Y qué decir de la viuda de Padilla, María Pacheco, hija de un grande del reino, el primer marqués de Mondéjar, que a la muerte de su marido se hizo fuerte en Toledo y resistió un asedio de seis meses, dando ejemplo de entereza a una población a la que sobrecogía con su entrega. El emperador nunca la perdonó y murió en el exilio, en Oporto, diez años después de Villalar.
Pero también en el campo imperial hubo personajes que hacen de esta una gran historia.
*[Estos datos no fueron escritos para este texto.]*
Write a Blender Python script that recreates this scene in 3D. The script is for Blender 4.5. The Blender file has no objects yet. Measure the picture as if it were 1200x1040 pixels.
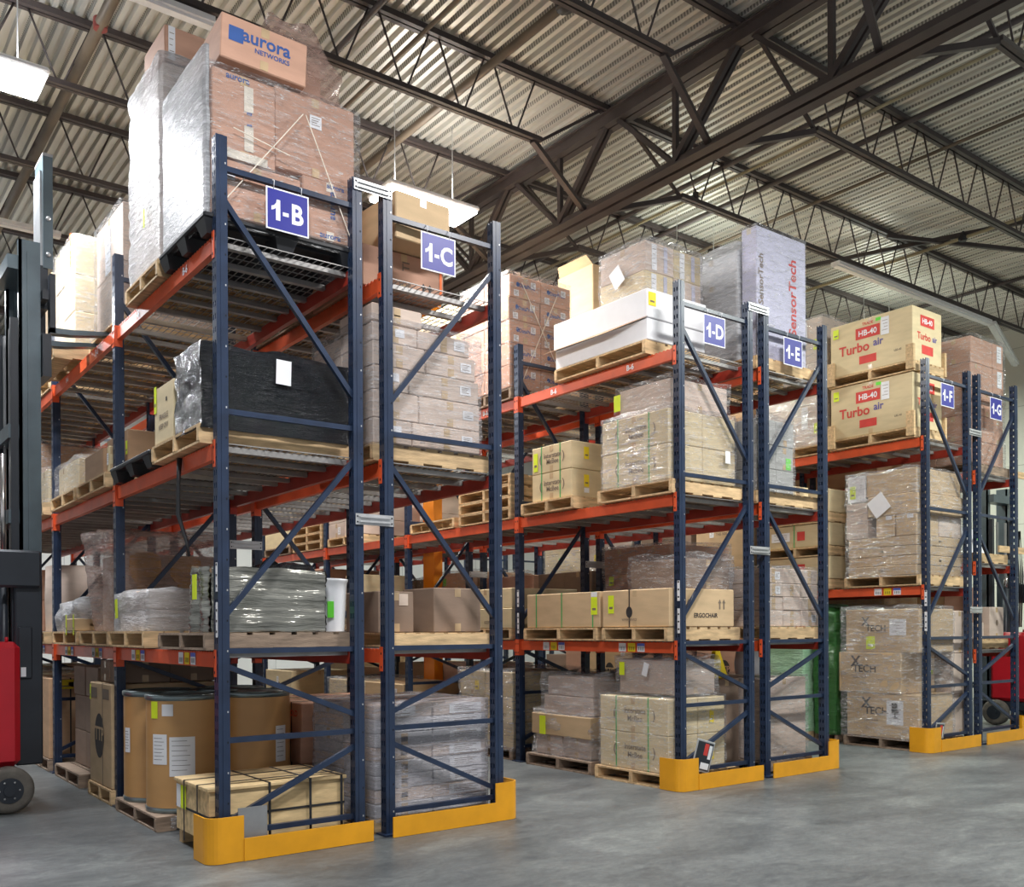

Lo es el cardenal Adriano, un extranjero arrojado al avispero castellano que quiso advertir a su señor de lo que se cocía en su reino y sacarlo de sus errores y que acabaría sentándose en la silla de Pedro con el nombre de Adriano VI. Y lo es el almirante de Castilla, don Fadrique Enríquez, un estadista fino y astuto que hizo todo lo posible por disuadir de la guerra a sus enemigos y que, cuando comprobó que no había manera de convencerlos, se resignó a aplastarlos por las armas, pero no dejó de pedirle al emperador piedad para los vencidos. Se atrevió a escribirle, en una carta que no tuvo respuesta, que sus súbditos veían que entraba «con el cuchillo en la mano», que hallaba «leyes para degollar pero no para gratificar» y que «peligrosa cosa es querer reinar solo con el temor». En otro país, gente así habría protagonizado un montón de películas. Aquí, ya se sabe.